Indonesia may be the odd-man out. While most other regional markets have seen solid recoveries from their taper-tantrum lows since September, Indonesia's stock markets have given back much of those gains and the rupiah has weakened to fresh multi-year lows, flirting with 12,000 to the U.S. dollar.

Unlike some regional peers, Indonesia has taken steps to address its twin fiscal and current account deficits, including raising interest rates, instructing banks to moderate loan growth and increasing import tariffs, Erwan Teguh, an economist at CIMB, told CNBC.

(Watch: Is the emerging market story still alive?)

Rupiah weakness is partly due to seasonal factors, such as year-end dollar demand for fuel purchases, he said, adding the stock market isn't a good indicator of the economy. He noted outflows from shares are dwarfed by recent flows into rupiah-denominated bonds.

Indonesia has shown some willingness to make reforms, Capital Economics' Martin told CNBC.

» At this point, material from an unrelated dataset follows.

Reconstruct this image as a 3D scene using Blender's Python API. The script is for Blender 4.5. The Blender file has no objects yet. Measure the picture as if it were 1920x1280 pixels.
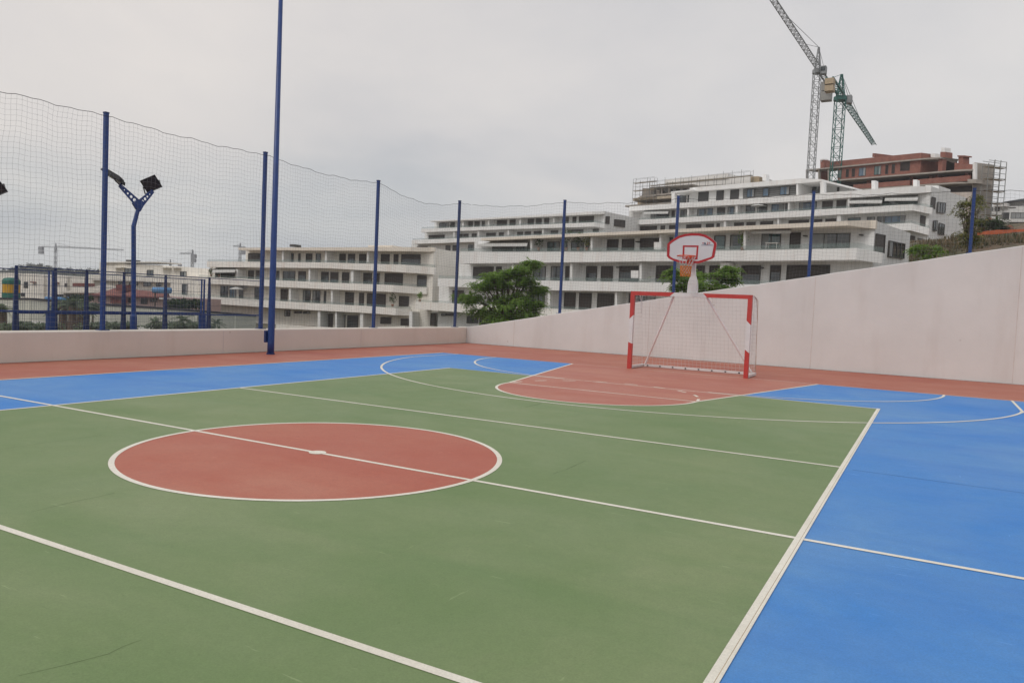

"They're doing more than Thailand and India certainly, but they're hardly making great strides and there's a chance of slippage," he said. "There's a great deal of uncertainty because you never know with an election" set for next year.

Indeed, investors may once again begin to pull funds out of these countries, Martin noted.

But he added, "even if we do see some short-term capital outflows during the commotion caused by tapering, it will be fairly short-term." He expects flows will continue to come to Asia as it still offers higher growth rates than developed markets.